Extract the lines from the start through the line that holds "scene.camera = cam", both included, omitting all images.

§ §

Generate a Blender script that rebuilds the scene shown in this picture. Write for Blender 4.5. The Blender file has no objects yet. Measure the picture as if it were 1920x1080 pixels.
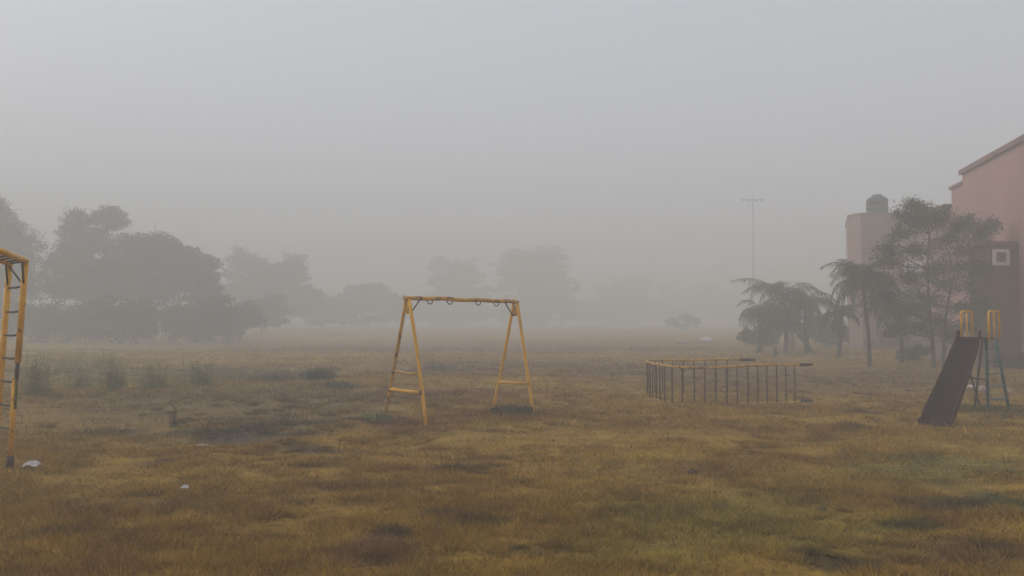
import bpy, math, random
import numpy as np
from mathutils import Vector, Matrix

R = math.radians
scene = bpy.context.scene
col = scene.collection

# ------------------------------------------------------------------ camera
F_PX = 1507.0
CAM_H = 1.6
PITCH = math.atan(55 / F_PX)
cd = bpy.data.cameras.new('camera')
cam = bpy.data.objects.new('camera', cd)
col.objects.link(cam)
cam.location = (0, 0, CAM_H)
cam.rotation_euler = (R(90) + PITCH, 0, 0)
cd.sensor_width = 36
cd.lens = F_PX / 1920 * 36
cd.clip_start = 0.05
cd.clip_end = 3000
scene.camera = cam

# ------------------------------------------------------------------ sky
SUN_EL, SUN_AZ = R(38), R(-75)      # azimuth from +Y, negative = left
world = bpy.data.worlds.new('World')
scene.world = world
world.use_nodes = True
wn, wl = world.node_tree.nodes, world.node_tree.links
bg = wn['Background']
sky = wn.new('ShaderNodeTexSky')
sky.sky_type = 'NISHITA'
sky.sun_disc = False
sky.sun_elevation = SUN_EL
sky.sun_rotation = SUN_AZ
sky.dust_density = 8.0
sky.air_density = 1.0
sky.ozone_density = 1.0
hs = wn.new('ShaderNodeHueSaturation')
hs.inputs['Saturation'].default_value = 0.13
wl.new(sky.outputs[0], hs.inputs['Color'])
wmix = wn.new('ShaderNodeMix'); wmix.data_type = 'RGBA'     # high fog evens out the sky
wmix.inputs['Factor'].default_value = 0.62
wl.new(hs.outputs[0], wmix.inputs['A'])
wmix.inputs['B'].default_value = (6.45, 6.85, 7.75, 1)
wl.new(wmix.outputs['Result'], bg.inputs['Color'])
bg.inputs['Strength'].default_value = 0.1025

# ------------------------------------------------------------------ sun (behind thick cloud and fog)
sd = bpy.data.lights.new('sun', 'SUN')
sd.energy = 0.5
sd.angle = R(40)
sd.color = (1.0, 0.95, 0.88)
sun = bpy.data.objects.new('sun', sd)
col.objects.link(sun)
sdir = Vector((math.sin(SUN_AZ) * math.cos(SUN_EL), math.cos(SUN_AZ) * math.cos(SUN_EL), math.sin(SUN_EL)))
sun.rotation_euler = sdir.to_track_quat('Z', 'Y').to_euler()
sun.location = sdir * 100

scene.view_settings.view_transform = 'Standard'
scene.view_settings.look = 'None'
scene.view_settings.exposure = 0.28
scene.view_settings.gamma = 1.0
scene.render.engine = 'CYCLES'
scene.cycles.max_bounces = 6
scene.cycles.diffuse_bounces = 3
scene.cycles.volume_bounces = 3
scene.cycles.use_denoising = True

FOG = 0.0178

# ------------------------------------------------------------------ helpers
def ray(px, py):
    x, y = (px - 960) / F_PX, (540 - py) / F_PX
    return np.array([x, math.cos(PITCH) - y * math.sin(PITCH), math.sin(PITCH) + y * math.cos(PITCH)])

def at(px, py, D):
    d = ray(px, py)
    p = d * (D / d[1])
    return np.array([p[0], D, p[2] + CAM_H])

def gat(px, py):
    d = ray(px, py)
    t = CAM_H / -d[2]
    return np.array([d[0] * t, d[1] * t, 0.0])

def _hash(ix, iy, seed):
    h = (ix.astype(np.int64) * 374761393 + iy.astype(np.int64) * 668265263 + seed * 1442695041) & 0xffffffff
    h = ((h ^ (h >> 13)) * 1274126177) & 0xffffffff
    h = ((h ^ (h >> 16)) * 2246822519) & 0xffffffff
    return ((h ^ (h >> 15)) & 0xffffff) / float(0xffffff)

def vnoise(x, y, seed=0):
    x = np.asarray(x, float); y = np.asarray(y, float)
    ix, iy = np.floor(x), np.floor(y)
    fx, fy = x - ix, y - iy
    fx = fx * fx * (3 - 2 * fx); fy = fy * fy * (3 - 2 * fy)
    a = _hash(ix, iy, seed); b = _hash(ix + 1, iy, seed)
    c = _hash(ix, iy + 1, seed); d = _hash(ix + 1, iy + 1, seed)
    return (a * (1 - fx) + b * fx) * (1 - fy) + (c * (1 - fx) + d * fx) * fy

def fbm(x, y, seed=0, o=4):
    s = 0; a = 0.5; t = 0
    for k in range(o):
        s = s + a * vnoise(x * 2 ** k + 17.3 * k, y * 2 ** k - 9.1 * k, seed + k)
        t += a; a *= 0.5
    return s / t

def hgt(x, y):
    x = np.asarray(x, float); y = np.asarray(y, float)
    r = np.sqrt(x * x + y * y)
    h = 0.22 * (fbm(x / 6.0, y / 6.0, 3, 3) - 0.5)
    h = h + 0.105 * (fbm(x / 0.9, y / 0.75, 11, 4) - 0.5) * np.clip(1.6 - r / 40, 0.2, 1)
    h = h + 0.3 * (fbm(x / 30.0, y / 30.0, 5, 2) - 0.5) * np.clip((r - 15) / 40, 0, 1)
    return h

def gz(p):
    return float(hgt(p[0], p[1]))

def mesh_np(name, verts, faces_n, loops, smooth=False):
    """verts Nx3, faces_n = verts per face (int), loops flat index array."""
    me = bpy.data.meshes.new(name)
    me.vertices.add(len(verts)); me.vertices.foreach_set('co', np.ascontiguousarray(verts, np.float32).ravel())
    nf = len(loops) // faces_n
    me.loops.add(len(loops)); me.loops.foreach_set('vertex_index', np.ascontiguousarray(loops, np.int32))
    me.polygons.add(nf)
    me.polygons.foreach_set('loop_start', np.arange(nf, dtype=np.int32) * faces_n)
    me.polygons.foreach_set('loop_total', np.full(nf, faces_n, np.int32))
    if smooth:
        me.polygons.foreach_set('use_smooth', np.ones(nf, bool))
    me.update(calc_edges=True)
    return me

def world_loc(o):
    v = Vector((0, 0, 0))
    while o is not None:
        v = v + o.location; o = o.parent
    return v

def link(name, me, mat, parent=None, origin=None):
    o = bpy.data.objects.new(name, me)
    col.objects.link(o)
    if mat: me.materials.append(mat)
    if parent is not None:
        me.transform(Matrix.Translation(-world_loc(parent)))
        o.parent = parent
    elif origin is not None:
        me.transform(Matrix.Translation(-Vector(origin)))
        o.location = Vector(origin)
    return o

def tag(o, label=None, cat=None, group=None, kind=None):
    if label: o['label'] = label
    if cat: o['category'] = cat
    if group: o['group'] = group
    if kind: o['kind'] = kind
    return o

def thing(name, loc, label, cat, group=None):
    o = bpy.data.objects.new(name, None)
    o.empty_display_size = 0.2
    col.objects.link(o)
    o.location = Vector([float(c) for c in loc])
    return tag(o, label, cat, group)

class MB:
    def __init__(s): s.v = []; s.f = []
    def add(s, vs, fs):
        n = len(s.v); s.v += [tuple(float(c) for c in v) for v in vs]
        s.f += [tuple(i + n for i in f) for f in fs]
    def tube(s, pts, rad, n=10, cap=True):
        pts = [Vector([float(c) for c in p]) for p in pts]
        if not hasattr(rad, '__len__'): rad = [rad] * len(pts)
        rings = []; prev = None
        for i, p in enumerate(pts):
            a = pts[max(i - 1, 0)]; b = pts[min(i + 1, len(pts) - 1)]
            t = (b - a).normalized()
            if prev is None:
                u = t.orthogonal().normalized()
            else:
                u = (prev - t * prev.dot(t))
                u = u.normalized() if u.length > 1e-6 else t.orthogonal().normalized()
            prev = u; w = t.cross(u)
            rings.append([p + (u * math.cos(2 * math.pi * k / n) + w * math.sin(2 * math.pi * k / n)) * rad[i] for k in range(n)])
        vs = [v for r in rings for v in r]; fs = []
        for i in range(len(rings) - 1):
            for k in range(n):
                k2 = (k + 1) % n
                fs.append((i * n + k, i * n + k2, (i + 1) * n + k2, (i + 1) * n + k))
        if cap:
            fs.append(tuple(range(n - 1, -1, -1)))
            fs.append(tuple((len(rings) - 1) * n + k for k in range(n)))
        s.add(vs, fs)
    def hexa(s, c):
        """8 corners: bottom 4 ccw, top 4 ccw."""
        s.add(c, [(3, 2, 1, 0), (4, 5, 6, 7), (0, 1, 5, 4), (1, 2, 6, 5), (2, 3, 7, 6), (3, 0, 4, 7)])
    def box(s, c, size, ux=(1, 0, 0), uy=(0, 1, 0), uz=(0, 0, 1)):
        c = np.array(c, float); ux, uy, uz = [np.array(u, float) for u in (ux, uy, uz)]
        hx, hy, hz = [q / 2 for q in size]
        P = [c + ux * a * hx + uy * b * hy + uz * d * hz for d in (-1, 1) for a, b in ((-1, -1), (1, -1), (1, 1), (-1, 1))]
        s.hexa(P)
    def prism(s, poly, z0, z1):
        n = len(poly)
        vs = [(x, y, z0) for x, y in poly] + [(x, y, z1) for x, y in poly]
        fs = [tuple(range(n - 1, -1, -1)), tuple(range(n, 2 * n))]
        fs += [(i, (i + 1) % n, n + (i + 1) % n, n + i) for i in range(n)]
        s.add(vs, fs)
    def build(s, name, mat, parent=None, smooth=False, bevel=0, origin=None):
        me = bpy.data.meshes.new(name)
        me.from_pydata(s.v, [], s.f); me.update()
        if smooth:
            for p in me.polygons: p.use_smooth = True
        o = link(name, me, mat, parent, origin)
        if bevel:
            m = o.modifiers.new('bevel', 'BEVEL'); m.width = bevel; m.segments = 2; m.limit_method = 'ANGLE'
        return o

# ------------------------------------------------------------------ materials
def new_mat(name, rough=0.8, spec=0.3):
    m = bpy.data.materials.new(name); m.use_nodes = True
    b = m.node_tree.nodes['Principled BSDF']
    b.inputs['Roughness'].default_value = rough
    b.inputs['Specular IOR Level'].default_value = spec
    return m, m.node_tree.nodes, m.node_tree.links, b

def texpos(n, obj=False):
    if obj:
        return n.new('ShaderNodeTexCoord').outputs['Object']
    return n.new('ShaderNodeNewGeometry').outputs['Position']

def noise(n, l, vec, scale, detail=5, rough=0.6, stretch=None):
    t = n.new('ShaderNodeTexNoise'); t.inputs['Scale'].default_value = scale
    t.inputs['Detail'].default_value = detail; t.inputs['Roughness'].default_value = rough
    if stretch:
        mp = n.new('ShaderNodeMapping'); mp.inputs['Scale'].default_value = stretch
        l.new(vec, mp.inputs['Vector']); vec = mp.outputs[0]
    l.new(vec, t.inputs['Vector'])
    return t.outputs['Fac']

def ramp(n, l, fac, stops, interp='LINEAR'):
    r = n.new('ShaderNodeValToRGB'); cr = r.color_ramp; cr.interpolation = interp
    while len(cr.elements) < len(stops): cr.elements.new(0.5)
    for e, (p, c) in zip(cr.elements, stops):
        e.position = p; e.color = (*c, 1) if len(c) == 3 else c
    l.new(fac, r.inputs['Fac'])
    return r.outputs['Color']

def mix(n, l, a, b, fac, mode='MIX'):
    m = n.new('ShaderNodeMix'); m.data_type = 'RGBA'; m.blend_type = mode
    for k, v in (('A', a), ('B', b)):
        if isinstance(v, tuple): m.inputs[k].default_value = (*v, 1)
        else: l.new(v, m.inputs[k])
    if isinstance(fac, float): m.inputs['Factor'].default_value = fac
    else: l.new(fac, m.inputs['Factor'])
    return m.outputs['Result']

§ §

**Result for this exercise**
Generate a Blender script that rebuilds the scene shown in this picture. Write for Blender 4.5. The Blender file has no objects yet. Measure the picture as if it were 1920x1080 pixels.
import bpy, math, random
import numpy as np
from mathutils import Vector, Matrix

R = math.radians
scene = bpy.context.scene
col = scene.collection

# ------------------------------------------------------------------ camera
F_PX = 1507.0
CAM_H = 1.6
PITCH = math.atan(55 / F_PX)
cd = bpy.data.cameras.new('camera')
cam = bpy.data.objects.new('camera', cd)
col.objects.link(cam)
cam.location = (0, 0, CAM_H)
cam.rotation_euler = (R(90) + PITCH, 0, 0)
cd.sensor_width = 36
cd.lens = F_PX / 1920 * 36
cd.clip_start = 0.05
cd.clip_end = 3000
scene.camera = cam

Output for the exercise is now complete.